In 1923, in an America that legalized racism, inequality, hate and discrimination, my grandmother Florence Elizabeth Carmichael was born. As her 97thbirthday approached, I called to ask what she would like as a gift. After a long pause, she said, “Nothing.” Given how much she has accomplished, though, her answer was fitting: She grew up a poor Black woman in the Great Depression who, despite overwhelming adversity, earned a university degree during the Jim Crow era and raised two daughters to become international leaders in their respective fields. What more could I give her? 

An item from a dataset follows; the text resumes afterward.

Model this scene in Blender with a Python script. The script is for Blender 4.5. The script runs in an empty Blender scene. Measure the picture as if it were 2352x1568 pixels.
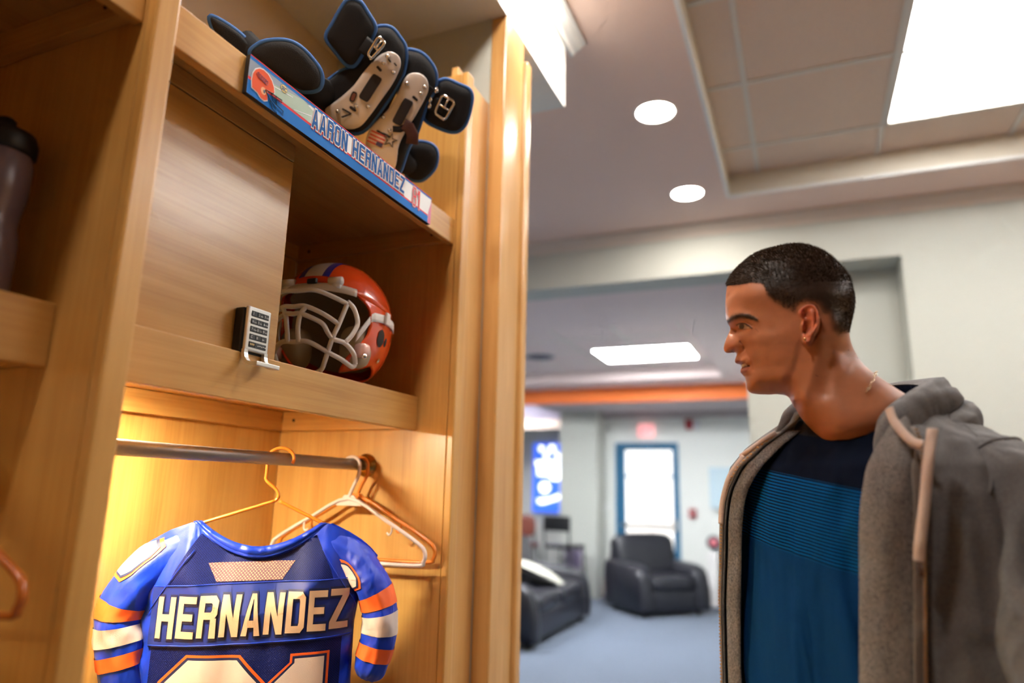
import bpy, bmesh, math, random
import numpy as np
from mathutils import Vector, Matrix, noise

# ---------------------------------------------------------------- camera
SC = bpy.context.scene
COL = SC.collection
W, H, FPX = 2352, 1568, 1573.77
cam_d = bpy.data.cameras.new('camera')
cam = bpy.data.objects.new('camera', cam_d)
COL.objects.link(cam)
SC.camera = cam
yaw, pitch, roll = (math.radians(a) for a in (23.105, 12.232, 1.3675))
cfw = Vector((-math.sin(yaw) * math.cos(pitch), math.cos(yaw) * math.cos(pitch), math.sin(pitch)))
crt = Vector((math.cos(yaw), math.sin(yaw), 0))
cup = crt.cross(cfw)
crt, cup = (crt * math.cos(roll) + cup * math.sin(roll)), (cup * math.cos(roll) - crt * math.sin(roll))
CAM = Vector((0.75, 0.0, 1.46))
M = Matrix((crt, cup, -cfw)).transposed().to_4x4()
M.translation = CAM
cam.matrix_world = M
cam_d.sensor_width = 36.0
cam_d.lens = FPX * 36.0 / W
cam_d.clip_start = 0.02
cam_d.clip_end = 60
cam_d.dof.use_dof = True
cam_d.dof.focus_distance = 1.24
cam_d.dof.aperture_fstop = 1.5

# ---------------------------------------------------------------- world, exposure
wd = bpy.data.worlds.new('world')
SC.world = wd
wd.use_nodes = True
wd.node_tree.nodes['Background'].inputs[0].default_value = (0.85, 0.9, 1.0, 1)
wd.node_tree.nodes['Background'].inputs[1].default_value = 0.4
SC.view_settings.view_transform = 'Standard'
SC.view_settings.look = 'None'
SC.view_settings.gamma = 1.0
SC.view_settings.use_curve_mapping = False
SC.view_settings.exposure = 0.3

cy = SC.cycles
cy.max_bounces = 5; cy.diffuse_bounces = 3; cy.glossy_bounces = 3; cy.transmission_bounces = 4; cy.transparent_max_bounces = 6
cy.caustics_reflective = False; cy.caustics_refractive = False; cy.sample_clamp_indirect = 6.0
cy.use_adaptive_sampling = True; cy.adaptive_threshold = .18; cy.adaptive_min_samples = 10
cy.use_denoising = True

TROFFER = 14.0      # emission of the fluorescent diffusers
DOWNLIGHT = 185.0   # emission of the recessed lamps
LOUNGE = 54.0      # emission of the lounge diffusers
LOCKER_W = 8.6     # watts of the warm lamp under the locker shelf

# ---------------------------------------------------------------- helpers
def srgb(r, g, b):
    f = lambda c: (c / 12.92 if c <= 0.04045 else ((c + 0.055) / 1.055) ** 2.4)
    return (f(r / 255), f(g / 255), f(b / 255), 1)

def thing(name, label, cat, loc=(0, 0, 0), group=None):
    o = bpy.data.objects.new(name, None)
    COL.objects.link(o)
    o.location = loc
    o.empty_display_size = 0.05
    o['label'] = label
    o['category'] = cat
    if group: o['group'] = group
    return o

def tag(o, label, cat, group=None):
    o['label'] = label
    o['category'] = cat
    if group: o['group'] = group
    return o

def wloc(o):
    v = Vector((0, 0, 0))
    while o is not None:
        v += o.location
        o = o.parent
    return v

def link(name, me, mat, parent=None, smooth=False):
    """link mesh data (world coordinates) as one object under parent"""
    o = bpy.data.objects.new(name, me)
    COL.objects.link(o)
    if mat is not None and not me.materials:
        for m in (mat if isinstance(mat, (list, tuple)) else [mat]):
            me.materials.append(m)
    if parent is not None:
        off = wloc(parent)
        me.transform(Matrix.Translation(-off))
        o.parent = parent
    if smooth:
        me.polygons.foreach_set('use_smooth', [True] * len(me.polygons))
    return o

def struct(o):
    o['kind'] = 'structure'
    return o

def dup(o, loc, rotz=None, label=None):
    """copy of a thing with its parts and sub-parts"""
    r = o.copy(); COL.objects.link(r)
    r.location = loc
    if rotz is not None: r.rotation_euler = (0, 0, rotz)
    if label: r['label'] = label
    for ch in list(o.children):
        c = ch.copy(); COL.objects.link(c); c.parent = r
        for g in list(ch.children):
            d = g.copy(); COL.objects.link(d); d.parent = c
    return r

class MB:
    """collects shapes for ONE mesh"""
    def __init__(s, M=None):
        s.v = []; s.f = []; s.mi = []; s.M = M; s.cur = 0
    def add(s, vs, fs, M=None):
        n = len(s.v)
        m = M if M is not None else s.M
        for p in vs:
            p = Vector(p)
            s.v.append(tuple(m @ p) if m is not None else tuple(p))
        for f in fs:
            s.f.append([i + n for i in f]); s.mi.append(s.cur)
        return s
    def box(s, x0, x1, y0, y1, z0, z1, c=0.0, M=None):
        x0, x1 = min(x0, x1), max(x0, x1); y0, y1 = min(y0, y1), max(y0, y1); z0, z1 = min(z0, z1), max(z0, z1)
        if c <= 0:
            vs = [(x, y, z) for x in (x0, x1) for y in (y0, y1) for z in (z0, z1)]
            fs = [(0, 1, 3, 2), (4, 6, 7, 5), (0, 4, 5, 1), (2, 3, 7, 6), (0, 2, 6, 4), (1, 5, 7, 3)]
            return s.add(vs, fs, M)
        bm = bmesh.new()
        bmesh.ops.create_cube(bm, size=1)
        for v in bm.verts:
            v.co = Vector((x0 + (v.co.x + .5) * (x1 - x0), y0 + (v.co.y + .5) * (y1 - y0), z0 + (v.co.z + .5) * (z1 - z0)))
        c = min(c, .49 * min(x1 - x0, y1 - y0, z1 - z0))
        bmesh.ops.bevel(bm, geom=bm.edges[:], offset=c, segments=s.seg if hasattr(s, 'seg') else 2, profile=.5, affect='EDGES')
        bm.verts.index_update()
        vs = [tuple(v.co) for v in bm.verts]; fs = [[v.index for v in f.verts] for f in bm.faces]
        bm.free()
        return s.add(vs, fs, M)
    def prism(s, poly, a0, a1, axis='y', M=None):
        """extrude a closed 2-D outline along an axis; poly in the other two axes (x,z)/(y,z)/(x,y)"""
        n = len(poly)
        def mk(p, a):
            return {'y': (p[0], a, p[1]), 'x': (a, p[0], p[1]), 'z': (p[0], p[1], a)}[axis]
        vs = [mk(p, a0) for p in poly] + [mk(p, a1) for p in poly]
        fs = [list(range(n))[::-1], list(range(n, 2 * n))]
        fs += [(i, (i + 1) % n, n + (i + 1) % n, n + i) for i in range(n)]
        return s.add(vs, fs, M)
    def tube(s, path, r, seg=8, closed=False, M=None, cap=True, flat=1.0, up=None):
        path = [Vector(p) for p in path]
        n = len(path)
        rs = r if isinstance(r, (list, tuple)) else [r] * n
        vs = []; fs = []
        nrm = None
        for i, p in enumerate(path):
            if closed: t = path[(i + 1) % n] - path[i - 1]
            else: t = path[min(i + 1, n - 1)] - path[max(i - 1, 0)]
            t.normalize()
            if up is not None:
                nrm = Vector(up) - t * t.dot(Vector(up))
            elif nrm is None:
                a = Vector((0, 0, 1)) if abs(t.z) < .9 else Vector((1, 0, 0))
                nrm = a - t * t.dot(a)
            else:
                nrm = nrm - t * t.dot(nrm)
            nrm.normalize()
            b = t.cross(nrm)
            for k in range(seg):
                a = 2 * math.pi * k / seg
                vs.append(p + nrm * (rs[i] * math.cos(a) * flat) + b * (rs[i] * math.sin(a)))
        m = n if closed else n - 1
        for i in range(m):
            j = (i + 1) % n
            for k in range(seg):
                l = (k + 1) % seg
                fs.append((i * seg + k, i * seg + l, j * seg + l, j * seg + k))
        if not closed and cap:
            fs.append(list(range(seg))[::-1]); fs.append([(n - 1) * seg + k for k in range(seg)])
        return s.add(vs, fs, M)
    def lathe(s, prof, c, seg=24, M=None, cap=True):
        """prof: list of (r,z) turned around the vertical axis through c"""
        vs = []; fs = []
        for r, z in prof:
            for k in range(seg):
                a = 2 * math.pi * k / seg
                vs.append((c[0] + r * math.cos(a), c[1] + r * math.sin(a), c[2] + z))
        for i in range(len(prof) - 1):
            for k in range(seg):
                l = (k + 1) % seg
                fs.append((i * seg + k, i * seg + l, (i + 1) * seg + l, (i + 1) * seg + k))
        if cap:
            fs.append(list(range(seg))[::-1]); fs.append([(len(prof) - 1) * seg + k for k in range(seg)])
        return s.add(vs, fs, M)
    def sup(s, c, r, e1=.5, e2=.5, nu=24, nv=14, M=None, fn=None):
        """superellipsoid"""
        pw = lambda x, e: math.copysign(abs(x) ** e, x)
        vs = []; fs = []
        for j in range(nv + 1):
            ph = -math.pi / 2 + math.pi * j / nv
            for i in range(nu):
                th = 2 * math.pi * i / nu
                p = Vector((r[0] * pw(math.cos(ph), e1) * pw(math.cos(th), e2), r[1] * pw(math.cos(ph), e1) * pw(math.sin(th), e2), r[2] * pw(math.sin(ph), e1)))
                if fn: p = fn(p)
                vs.append(p + Vector(c))
        for j in range(nv):
            for i in range(nu):
                k = (i + 1) % nu
                fs.append((j * nu + i, j * nu + k, (j + 1) * nu + k, (j + 1) * nu + i))
        return s.add(vs, fs, M)
    def grid(s, fn, nu, nv, closed_u=False, M=None, flip=False):
        vs = [fn(i / (nu if closed_u else nu - 1), j / (nv - 1)) for j in range(nv) for i in range(nu)]
        fs = []
        for j in range(nv - 1):
            for i in range(nu if closed_u else nu - 1):
                k = (i + 1) % nu
                q = (j * nu + i, j * nu + k, (j + 1) * nu + k, (j + 1) * nu + i)
                fs.append(q[::-1] if flip else q)
        return s.add(vs, fs, M)
    def data(s, name):
        me = bpy.data.meshes.new(name)
        me.from_pydata([tuple(p) for p in s.v], [], s.f)
        if any(s.mi): me.polygons.foreach_set('material_index', s.mi)
        me.update()
        return me
    def build(s, name, mat, parent=None, smooth=False, fix=True):
        me = s.data(name)
        if fix:
            bm = bmesh.new(); bm.from_mesh(me)
            bmesh.ops.remove_doubles(bm, verts=bm.verts[:], dist=1e-6)
            bmesh.ops.recalc_face_normals(bm, faces=bm.faces[:])
            bm.to_mesh(me); bm.free()
        o = link(name, me, mat, parent, smooth)
        return o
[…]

Her firm rooting in a family of shared sacrifices and responsibility helped my grandmother overcome countless challenges in her America. One of eight children raised by a single mother in Millville, New Jersey, my grandmother didn’t hear many words of encouragement — but she saw plenty of action. Her mother, with the wrong skin color, struggled to find work outside the home. After many years she found a job as a seamstress in a clothing factory, but the elation she must have felt did not last long. Daily, she would be given a quota of garments to sew; unlike her white counterparts, however, the more she produced the more she was told to make. Despite the grueling work, and her doctor’s recommendations to quit, she returned. Watching her mother dress for work each morning, my grandmother would look up and see immeasurable anguish and fierce determination.

In 1963, Florence earned a bachelor’s and a master’s degree from American University at a time when few Black women were college educated. Both through actions and words, she instilled the same ambition in her two Black daughters. Ask my grandmother what she did for Alicia and Lucile, and she will tell you there is no formula. Early on Lucile took a liking to science, which resulted in a science kit for Christmas; Alicia enjoyed dancing, which led to ballet class. These were small fires Grandma turned into burning dreams. Florence may not recall what she and her daughter discussed each night at dinner, but the effect of those nightly conversations is apparent. They led Alicia Adams to become vice president of international programming and dance at the John F. Kennedy Center for the Performing Arts and her younger sister, Lucile Adams-Campbell, Ph.D., to become the first female Black Ph.D. epidemiologist in the United States.

Why is now the time for a Black woman as vice president? Black women are proven leaders. Evidence of their ability to thrive in the face of adversity, their capacity to inspire and their commitment to future generations is everywhere you look in America. Those characteristics are as necessary as they have ever been and will be pivotal in unifying our country, in showing Americans in blue states and red states that we are one. 

Like my grandmother, so many Black women will tell you they need nothing. We must honor their lived experiences by committing to resuscitate the soul of America, by building a more just and more equal society.

In her long career as a public servant, Kamala Harris has demonstrated her commitment to that cause. She has her own set of scars representative of the perseverance of herself and many women of color. She is the missing thread needed for the restoration of the quilt of America’s soul. And she is the vice president America needs and deserves for the uncertain future ahead.